Deconstructions
New Paintings by Kit Reuther
Sign and Flow
New Paintings by Allison Stewart
March 21 - April 18, 2009
Opening Reception for the artists
Saturday March 28, 6-8 PM
Beginning Saturday, March 21, Cumberland Gallery is pleased to present new paintings by local Nashville artist Kit Reuther and New Orleans painter Allison Stewart. This will be the fifth solo exhibition for Ms. Reuther at Cumberland Gallery and will mark the first solo show for Ms. Stewart with the gallery.
Kit Reuther’s (TN) large scale paintings continue to build and evolve thematically in her new body of work for this exhibition. Employing a restrained color palette with small infusions of color, her abstract works weaves marks and shapes amongst several layers of paint in an effort to achieve “a balance of intention and randomness.” She does not hesitate to reveal her choices in editing by maintaining areas where marks have been rubbed out or erased and redrawn. Thoughts are registered in a deliberately random order of gestural lines and intentional forms. For Reuther, her work “continues to build on a primitive vocabulary of ideas rendered in shorthand, made up of bold strokes, meandering lines, smears and drips.”
Reuther’s works are included in the collections of the TennesseeStateMuseum, Nashville, Bellsouth, Nashville and Landers and Associates, Memphis to name but a few.

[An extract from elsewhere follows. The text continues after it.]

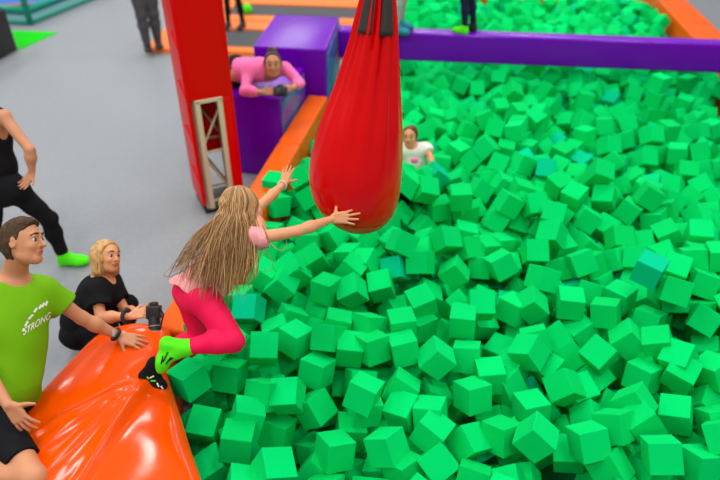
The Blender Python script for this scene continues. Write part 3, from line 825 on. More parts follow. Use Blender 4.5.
        pts = [(u0 + v.co.x / w_ * du + v.co.y * (-dv * 0) + 0, v0 + v.co.x / w_ * dv - v.co.y * tall) for v in bm.verts]
        stick(pts, [[q.index for q in f.verts] for f in bm.faces], name)
        bm.free(); bpy.data.objects.remove(o_); bpy.data.curves.remove(c_)
    word('STRONG', 23, 335.5, 28, -17.5, 9.5, 'print')
    for u, v, du, dv in ((24, 326, 3.0, -5.5), (27.5, 319, 4.5, -5), (33, 312, 3, -4.5), (38, 308.5, 2.4, -4.2), (41, 307, 2.2, -4.6), (44.5, 305.5, 1.8, -5), (21.8, 331, 1.2, -3)):
        w_ = 1.3; pts = [(u, v), (u + w_ * 1.6, v + w_ * .6), (u + du + w_ * 1.6, v + dv + w_ * .6), (u + du, v + dv)]
        stick(pts, [(0, 1, 2, 3)], 'print')
    # trousers and shorts
    wear('trousers', [(g['torso'][3:5], [plane(mh + sp * .13, sp)], .03), (g['thL'] + g['snL'], [plane(J['anL'] + V3(0, 0, .02), (0, 0, -1))], .03),
                      (g['thR'], [plane(J['hipR'] * .22 + J['knR'] * .78, J['knR'] - J['hipR'])], .03)], .006, 'blackfab', t, .016, folds(.006, 40, IY, IX, 12))
    b = MB()
    k0 = J['hipR'] * .35 + J['knR'] * .65
    for q, f in (('sock', fL), ('sock', fR)): wear(q, [(f, [], .02)], .007, 'limesock', t, .006)
    # watch strap
    w, e = J['wrL'], J['elL']; d = nrm(e - w); c = w + d * .02; a = nrm(np.cross(d, IZ)); bb = np.cross(d, a)
    b = MB(); b.tube([c + .034 * (a * math.cos(q) + bb * math.sin(q)) for q in np.linspace(0, 2 * PI, 19)], .008, 8, False, 1.6)
    b.build('wristband', 'black', t, True)
    b = MB(); b.frame_box(c + IZ * .032 + IY * .012, d, IY, IZ, (.022, .034, .012), .003); b.build('watch_face', 'screen', t)
man()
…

For Allison Stewart (LA), the elegantly historic environment of New Orleans set against the ongoing reconstruction in lieu of the catastrophic devastation resulting from hurricane Katrina provides an entry point to understanding her painting process. Her experience of living these events prompts her to explore the dynamics of natural processes, the “ebbs and tides of the river, the processes of erosion and sedimentation, the phases of the moon, the fury of storms” and to understand her place among them. In her painting process, the ideas of erosion and excavation are as fundamentally important as their counterpart of regeneration. While building layer upon layer of paint, she relies upon scraping away paint to unearth a history of marks or puddles to “coalesce into an image that is both familiar and unknowable.” Paralleling the cycle of nature, exposed and eroded elements are as vital to the visual language of her work as that of re-growth or renewal. Stewart’s paintings impart the feeling of witnessing these ideas occurring simultaneously on the same surface. At once they describe the fluidity of water, the organic, living environment as well as the historical record of that which was lost or eroded.
Stewart’s work is included in the collections of Chase Manhattan Bank, NY, Ernst and Whitney, New Orleans and Morgan Keenan Inc, Memphis to list but a few.
The opening reception for the artists is Saturday, March 28, 6-8PM. It is free and open to the public. Regular gallery hours are 10qm – 5pm Tuesday through Saturday.